Mais il ne croit pas trop au hasard et découvrira, de fait, une photo de sa mère prise en 1978, soit 30 ans plus tôt, dans laquelle elle tient un Polaroid dans sa main. Son obsession des dates vient de là, de cette conviction que les événements sont une succession logique de signes et de coïncidences fortuites, voire voulues. Il fonde le collectif Artistic Agitators, une sorte de plate-forme à travers laquelle il met en contact les clients avec les artistes « qui sont faits pour un job particulier. J’étais honnête. Je ne vendais pas du rêve aux clients… Ils venaient me voir parce qu’ils savaient que j’étais crédible. Je me suis dit que si je ne savais pas faire quelque chose, je ferai en sorte de m’y atteler, et de trouver un moyen de le faire ». Le photographe commence à prendre confiance en lui. « Je me battais pour réussir quelle que soit la complexité du projet mandaté », indique-t-il.

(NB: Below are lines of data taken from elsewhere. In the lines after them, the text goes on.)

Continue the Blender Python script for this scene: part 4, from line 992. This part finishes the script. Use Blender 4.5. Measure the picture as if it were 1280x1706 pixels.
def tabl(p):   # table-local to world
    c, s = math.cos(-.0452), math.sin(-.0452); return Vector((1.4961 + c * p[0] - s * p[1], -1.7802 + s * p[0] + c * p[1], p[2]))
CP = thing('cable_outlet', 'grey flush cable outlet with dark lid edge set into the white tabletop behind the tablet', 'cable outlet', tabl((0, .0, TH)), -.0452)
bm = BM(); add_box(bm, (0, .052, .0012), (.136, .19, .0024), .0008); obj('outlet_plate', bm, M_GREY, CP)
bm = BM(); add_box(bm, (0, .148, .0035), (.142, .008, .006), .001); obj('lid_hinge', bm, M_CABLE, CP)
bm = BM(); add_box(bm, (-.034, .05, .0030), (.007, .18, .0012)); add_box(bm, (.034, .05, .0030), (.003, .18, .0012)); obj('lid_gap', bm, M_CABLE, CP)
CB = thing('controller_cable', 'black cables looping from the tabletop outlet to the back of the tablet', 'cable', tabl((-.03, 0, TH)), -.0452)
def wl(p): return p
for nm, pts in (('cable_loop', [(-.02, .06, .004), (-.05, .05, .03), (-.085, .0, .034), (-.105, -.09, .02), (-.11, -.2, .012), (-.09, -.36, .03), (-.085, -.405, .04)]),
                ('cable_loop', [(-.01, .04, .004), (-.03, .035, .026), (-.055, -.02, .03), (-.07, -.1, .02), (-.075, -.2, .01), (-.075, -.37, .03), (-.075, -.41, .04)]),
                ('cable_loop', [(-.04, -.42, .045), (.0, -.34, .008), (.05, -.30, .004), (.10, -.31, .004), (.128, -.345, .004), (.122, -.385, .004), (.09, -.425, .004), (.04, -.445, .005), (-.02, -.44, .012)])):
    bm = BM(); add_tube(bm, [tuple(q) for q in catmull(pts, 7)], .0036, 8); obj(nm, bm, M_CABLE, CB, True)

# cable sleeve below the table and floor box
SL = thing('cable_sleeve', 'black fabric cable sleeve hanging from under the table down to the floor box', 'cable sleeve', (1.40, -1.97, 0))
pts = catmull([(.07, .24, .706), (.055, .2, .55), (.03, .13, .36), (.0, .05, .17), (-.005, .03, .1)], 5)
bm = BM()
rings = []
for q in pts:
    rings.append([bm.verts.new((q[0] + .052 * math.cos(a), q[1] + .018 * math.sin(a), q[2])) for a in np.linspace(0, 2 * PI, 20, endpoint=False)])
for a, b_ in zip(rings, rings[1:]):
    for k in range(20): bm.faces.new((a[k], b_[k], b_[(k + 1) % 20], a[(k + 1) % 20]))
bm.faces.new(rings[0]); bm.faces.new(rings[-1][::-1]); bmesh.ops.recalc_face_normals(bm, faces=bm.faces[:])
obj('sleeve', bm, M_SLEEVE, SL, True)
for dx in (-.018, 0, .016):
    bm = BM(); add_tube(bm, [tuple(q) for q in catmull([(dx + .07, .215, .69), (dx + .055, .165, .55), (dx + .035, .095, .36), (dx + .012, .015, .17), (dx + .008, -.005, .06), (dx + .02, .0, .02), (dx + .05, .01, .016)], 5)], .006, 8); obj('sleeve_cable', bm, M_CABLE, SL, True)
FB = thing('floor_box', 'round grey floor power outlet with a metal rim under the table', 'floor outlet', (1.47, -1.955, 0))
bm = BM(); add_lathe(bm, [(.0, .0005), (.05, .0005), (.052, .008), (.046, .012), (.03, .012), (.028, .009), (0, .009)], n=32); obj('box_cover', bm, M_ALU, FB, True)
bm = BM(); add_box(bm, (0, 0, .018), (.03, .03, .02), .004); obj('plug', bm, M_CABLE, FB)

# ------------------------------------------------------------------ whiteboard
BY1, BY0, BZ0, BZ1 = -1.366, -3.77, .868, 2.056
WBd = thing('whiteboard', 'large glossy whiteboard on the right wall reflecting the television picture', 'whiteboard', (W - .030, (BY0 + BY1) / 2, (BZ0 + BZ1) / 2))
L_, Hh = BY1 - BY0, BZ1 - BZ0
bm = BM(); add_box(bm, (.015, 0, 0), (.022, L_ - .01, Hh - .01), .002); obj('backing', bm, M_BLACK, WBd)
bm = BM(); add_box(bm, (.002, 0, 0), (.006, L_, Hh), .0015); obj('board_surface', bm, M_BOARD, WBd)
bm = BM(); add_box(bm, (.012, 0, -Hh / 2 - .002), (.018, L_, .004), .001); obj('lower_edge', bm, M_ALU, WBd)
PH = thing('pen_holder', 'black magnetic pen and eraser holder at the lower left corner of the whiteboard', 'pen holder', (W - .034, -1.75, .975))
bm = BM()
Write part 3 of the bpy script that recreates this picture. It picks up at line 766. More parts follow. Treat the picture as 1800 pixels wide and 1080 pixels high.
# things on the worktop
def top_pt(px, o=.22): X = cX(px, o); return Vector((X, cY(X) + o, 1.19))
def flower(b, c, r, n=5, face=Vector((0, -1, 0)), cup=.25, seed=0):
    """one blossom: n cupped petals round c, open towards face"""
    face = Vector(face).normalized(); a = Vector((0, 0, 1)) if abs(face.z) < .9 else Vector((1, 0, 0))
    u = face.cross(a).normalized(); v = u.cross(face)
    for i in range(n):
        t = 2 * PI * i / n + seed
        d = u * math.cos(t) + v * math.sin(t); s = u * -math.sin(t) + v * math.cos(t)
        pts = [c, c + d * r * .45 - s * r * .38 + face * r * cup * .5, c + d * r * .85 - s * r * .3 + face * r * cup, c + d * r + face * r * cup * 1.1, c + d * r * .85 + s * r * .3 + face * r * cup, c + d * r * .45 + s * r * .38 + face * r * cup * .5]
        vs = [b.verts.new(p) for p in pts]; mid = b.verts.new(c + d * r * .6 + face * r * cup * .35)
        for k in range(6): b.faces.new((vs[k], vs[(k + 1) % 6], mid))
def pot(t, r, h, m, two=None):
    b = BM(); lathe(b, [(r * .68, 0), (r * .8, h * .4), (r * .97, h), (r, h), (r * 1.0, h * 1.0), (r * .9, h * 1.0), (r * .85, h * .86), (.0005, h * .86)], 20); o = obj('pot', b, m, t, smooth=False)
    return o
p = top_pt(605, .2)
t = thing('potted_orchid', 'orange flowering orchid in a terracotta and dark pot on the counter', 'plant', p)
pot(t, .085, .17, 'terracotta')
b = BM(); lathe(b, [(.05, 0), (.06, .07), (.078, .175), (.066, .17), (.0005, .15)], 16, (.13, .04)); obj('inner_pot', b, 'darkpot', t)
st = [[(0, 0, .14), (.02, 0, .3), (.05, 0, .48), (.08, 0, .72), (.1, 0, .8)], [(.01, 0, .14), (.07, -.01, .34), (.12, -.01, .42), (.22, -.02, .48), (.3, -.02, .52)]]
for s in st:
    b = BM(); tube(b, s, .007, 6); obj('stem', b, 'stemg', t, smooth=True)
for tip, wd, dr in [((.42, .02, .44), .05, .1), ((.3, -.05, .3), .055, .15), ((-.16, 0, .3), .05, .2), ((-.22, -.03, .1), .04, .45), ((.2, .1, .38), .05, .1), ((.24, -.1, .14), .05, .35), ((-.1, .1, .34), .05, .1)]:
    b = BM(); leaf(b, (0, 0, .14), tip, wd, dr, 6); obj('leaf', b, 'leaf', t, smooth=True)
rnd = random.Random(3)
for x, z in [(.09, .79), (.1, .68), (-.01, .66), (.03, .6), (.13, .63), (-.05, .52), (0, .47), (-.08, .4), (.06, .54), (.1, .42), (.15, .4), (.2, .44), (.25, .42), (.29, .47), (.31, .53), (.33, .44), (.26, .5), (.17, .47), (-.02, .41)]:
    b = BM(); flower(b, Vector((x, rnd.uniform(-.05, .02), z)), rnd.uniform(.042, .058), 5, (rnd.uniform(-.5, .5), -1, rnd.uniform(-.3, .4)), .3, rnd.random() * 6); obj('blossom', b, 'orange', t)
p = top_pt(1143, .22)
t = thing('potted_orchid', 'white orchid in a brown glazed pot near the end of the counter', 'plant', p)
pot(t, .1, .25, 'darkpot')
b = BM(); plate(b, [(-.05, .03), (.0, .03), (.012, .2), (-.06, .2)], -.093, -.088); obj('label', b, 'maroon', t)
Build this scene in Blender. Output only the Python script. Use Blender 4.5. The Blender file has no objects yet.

Les « guardians » : célébration d’un réseau de prophètes anonymes
Un de ses projets le mènera à New York. Dans le métro, il tombe sur un kiosque et son propriétaire. Il immortalisera la scène et ce sera le premier cliché d’une longue série qui le mènera, 7 ans durant, de l’Amérique du Nord au Liban en passant par plusieurs villes européennes. Il prendra en photo des hommes et des femmes dans leur élément. Il documentera leurs histoires; des années de savoir-faire, d’expertise, de métiers qui tomberont sans doute dans l’oubli d’ici peu. Il prend en photo ces prêtres et prêtresses, gardiens de leurs temples respectifs. Que ce soit des brocanteurs, des disquaires, des garagistes, des vendeurs de cigarettes, ou encore les propriétaires d’échoppes de reliques religieuses, de kiosques à bonbons et snacks en tout genre, Vladimir Antaki veut célébrer « les gardiens de traditions, d’un savoir-faire presque décalé, de passions. Ces gens-là sont en train de disparaître et tout le monde s’en fout », déplore-t-il. Avec l’aide de Glenn Castanheira, responsable de la société de développement du Boulevard Saint-Laurent à Montréal, les photos de certains « guardians » iront orner les vitrines d’un des boulevards canadiens les plus fréquentés.
L’objectif du livre The Guardians paru aux éditions Kehrer est « de prendre conscience de cet aspect sacré en voie de disparition », souligne le photographe qui signera son livre au Royal Monceau et au Festival Paris Photo les 8 et 9 novembre prochain respectivement. Il participera également à la Biennale des photographes du monde arabe contemporain à l’Institut du monde arabe jusqu’au 24 novembre prochain.
*À la librairie Papercup à Mar Mikhaël le 24 octobre à 18h. Une discussion avec le photographe Patrick Baz suivra la signature.
6 mai 1980
Naissance à Riyad.
11 août 2003
Quitte Paris pour s’installer à Montréal.
4 juin 2008
Crée sa première carte de visite; un tournant dans sa carrière d’artiste visuel.
31 octobre 2010
Mort soudaine de sa mère.
5 mai 2014
Présente son portfolio à Toronto au moment même où les vues de son profil sur le site Behance explosent.
21 octobre 2014
Première installation urbaine des « gardiens » sur les vitrines du Boulevard Saint-Laurent.
24 octobre 2018
Rencontre avec une femme qui va le « reconnecter avec lui-même et avec Paris ».
18 avril 2019
Sortie officielle du livre « The Guardians ».